═════ GIVEN MATERIAL

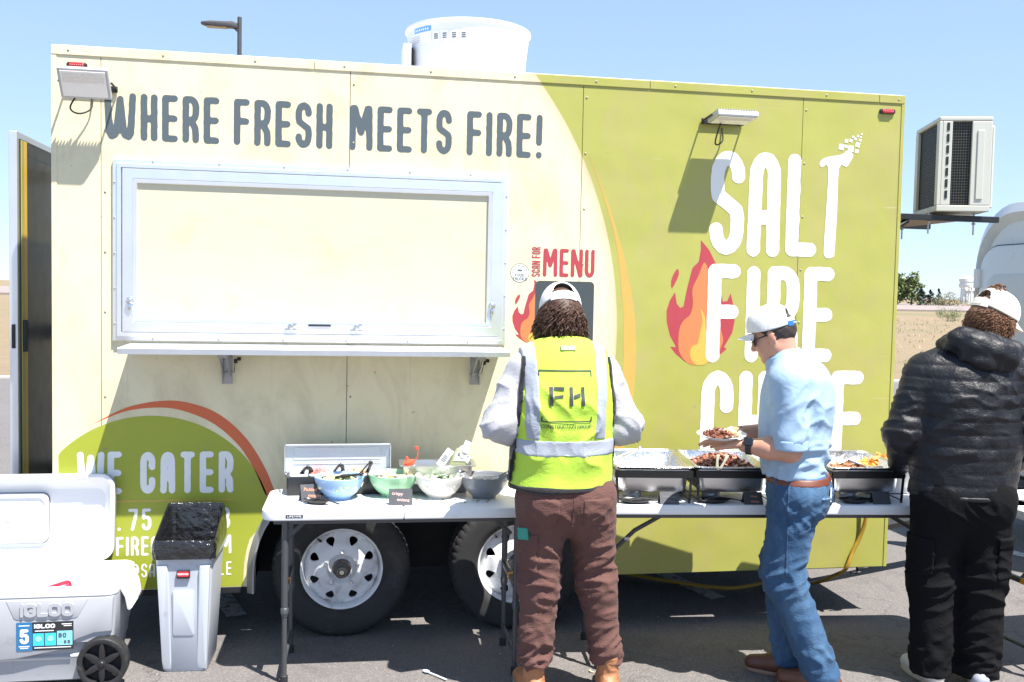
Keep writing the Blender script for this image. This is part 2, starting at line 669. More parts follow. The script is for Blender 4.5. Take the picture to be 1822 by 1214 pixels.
def wrap_mat(name, kind):
    """vinyl wrap of the trailer: cream inside the big printed circle, lime green outside it"""
    m, nt, b = _mat(name)
    co = nt.nodes.new('ShaderNodeTexCoord').outputs['Object']
    sx = nt.nodes.new('ShaderNodeSeparateXYZ')
    nt.links.new(co, sx.inputs[0])
    x, z = sx.outputs[0], sx.outputs[2]
    n1 = NOISE(nt, co, 3.0, 5, 0.65)
    cream = MIX(nt, n1, (0.69, 0.62, 0.41), (0.78, 0.71, 0.49))
    green = MIX(nt, n1, (0.335, 0.335, 0.072), (0.405, 0.40, 0.098))
    if kind == 'wall':
        dx = MATH(nt, 'SUBTRACT', x, 0.674)
        dz = MATH(nt, 'SUBTRACT', z, 1.53)
        d = MATH(nt, 'SQRT', MATH(nt, 'ADD', MATH(nt, 'MULTIPLY', dx, dx), MATH(nt, 'MULTIPLY', dz, dz)))
        e = MATH(nt, 'MULTIPLY', MATH(nt, 'SUBTRACT', d, 1.955), 1 / 0.09, True)
        e = MATH(nt, 'MULTIPLY', e, MATH(nt, 'MULTIPLY', e, 0.8))
        cream2 = MIX(nt, e, cream, (0.62, 0.45, 0.28))
        g = MATH(nt, 'MULTIPLY', MATH(nt, 'SUBTRACT', d, 2.044), 1 / 0.004, True)
        base = MIX(nt, g, cream2, green)
    else:
        base = green if kind == 'green' else cream
    # road film, brown stains and small specks
    s = RAMP(nt, NOISE(nt, MAPPING(nt, co, (2.6, 1, 1.5)), 1.6, 7, 0.7, 0.6), [(0.47, (0, 0, 0)), (0.74, (1, 1, 1))])
    base = MIX(nt, MATH(nt, 'MULTIPLY', s, 0.45), base, (0.40, 0.31, 0.18))
    v = RAMP(nt, NOISE(nt, MAPPING(nt, co, (30, 1, 30)), 1.0, 2, 0.5), [(0.71, (0, 0, 0)), (0.76, (1, 1, 1))])
    base = MIX(nt, MATH(nt, 'MULTIPLY', v, 0.6), base, (0.30, 0.25, 0.16))
    sc = RAMP(nt, NOISE(nt, MAPPING(nt, co, (3, 1, 55)), 1.0, 3, 0.5), [(0.70, (0, 0, 0)), (0.76, (1, 1, 1))])
    base = MIX(nt, MATH(nt, 'MULTIPLY', sc, 0.16), base, (0.78, 0.76, 0.66))
    dr = RAMP(nt, NOISE(nt, MAPPING(nt, co, (26, 1, 1.1)), 1.0, 4, 0.6), [(0.60, (0, 0, 0)), (0.78, (1, 1, 1))])
    base = MIX(nt, MATH(nt, 'MULTIPLY', dr, 0.30), base, (0.36, 0.29, 0.18))
    nt.links.new(base, b.inputs['Base Color'])
    rr = MATH(nt, 'ADD', MATH(nt, 'MULTIPLY', n1, 0.2), 0.30)
    nt.links.new(rr, b.inputs['Roughness'])
    h = MATH(nt, 'ADD', NOISE(nt, co, 2.2, 2), MATH(nt, 'MULTIPLY', NOISE(nt, co, 45, 2), 0.03))
    BUMP(nt, b, h, 0.32, 0.035)
    return m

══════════

_GIVEN PROBLEM_
The pictures should not be reproduced; quote all of the other material exactly.

_EXERCISE RESPONSE_
Keep writing the Blender script for this image. This is part 2, starting at line 669. More parts follow. The script is for Blender 4.5. Take the picture to be 1822 by 1214 pixels.
def wrap_mat(name, kind):
    """vinyl wrap of the trailer: cream inside the big printed circle, lime green outside it"""
    m, nt, b = _mat(name)
    co = nt.nodes.new('ShaderNodeTexCoord').outputs['Object']
    sx = nt.nodes.new('ShaderNodeSeparateXYZ')
    nt.links.new(co, sx.inputs[0])
    x, z = sx.outputs[0], sx.outputs[2]
    n1 = NOISE(nt, co, 3.0, 5, 0.65)
    cream = MIX(nt, n1, (0.69, 0.62, 0.41), (0.78, 0.71, 0.49))
    green = MIX(nt, n1, (0.335, 0.335, 0.072), (0.405, 0.40, 0.098))
    if kind == 'wall':
        dx = MATH(nt, 'SUBTRACT', x, 0.674)
        dz = MATH(nt, 'SUBTRACT', z, 1.53)
        d = MATH(nt, 'SQRT', MATH(nt, 'ADD', MATH(nt, 'MULTIPLY', dx, dx), MATH(nt, 'MULTIPLY', dz, dz)))
        e = MATH(nt, 'MULTIPLY', MATH(nt, 'SUBTRACT', d, 1.955), 1 / 0.09, True)
        e = MATH(nt, 'MULTIPLY', e, MATH(nt, 'MULTIPLY', e, 0.8))
        cream2 = MIX(nt, e, cream, (0.62, 0.45, 0.28))
        g = MATH(nt, 'MULTIPLY', MATH(nt, 'SUBTRACT', d, 2.044), 1 / 0.004, True)
        base = MIX(nt, g, cream2, green)
    else:
        base = green if kind == 'green' else cream
    # road film, brown stains and small specks
    s = RAMP(nt, NOISE(nt, MAPPING(nt, co, (2.6, 1, 1.5)), 1.6, 7, 0.7, 0.6), [(0.47, (0, 0, 0)), (0.74, (1, 1, 1))])
    base = MIX(nt, MATH(nt, 'MULTIPLY', s, 0.45), base, (0.40, 0.31, 0.18))
    v = RAMP(nt, NOISE(nt, MAPPING(nt, co, (30, 1, 30)), 1.0, 2, 0.5), [(0.71, (0, 0, 0)), (0.76, (1, 1, 1))])
    base = MIX(nt, MATH(nt, 'MULTIPLY', v, 0.6), base, (0.30, 0.25, 0.16))
    sc = RAMP(nt, NOISE(nt, MAPPING(nt, co, (3, 1, 55)), 1.0, 3, 0.5), [(0.70, (0, 0, 0)), (0.76, (1, 1, 1))])
    base = MIX(nt, MATH(nt, 'MULTIPLY', sc, 0.16), base, (0.78, 0.76, 0.66))
    dr = RAMP(nt, NOISE(nt, MAPPING(nt, co, (26, 1, 1.1)), 1.0, 4, 0.6), [(0.60, (0, 0, 0)), (0.78, (1, 1, 1))])
    base = MIX(nt, MATH(nt, 'MULTIPLY', dr, 0.30), base, (0.36, 0.29, 0.18))
    nt.links.new(base, b.inputs['Base Color'])
    rr = MATH(nt, 'ADD', MATH(nt, 'MULTIPLY', n1, 0.2), 0.30)
    nt.links.new(rr, b.inputs['Roughness'])
    h = MATH(nt, 'ADD', NOISE(nt, co, 2.2, 2), MATH(nt, 'MULTIPLY', NOISE(nt, co, 45, 2), 0.03))
    BUMP(nt, b, h, 0.32, 0.035)
    return m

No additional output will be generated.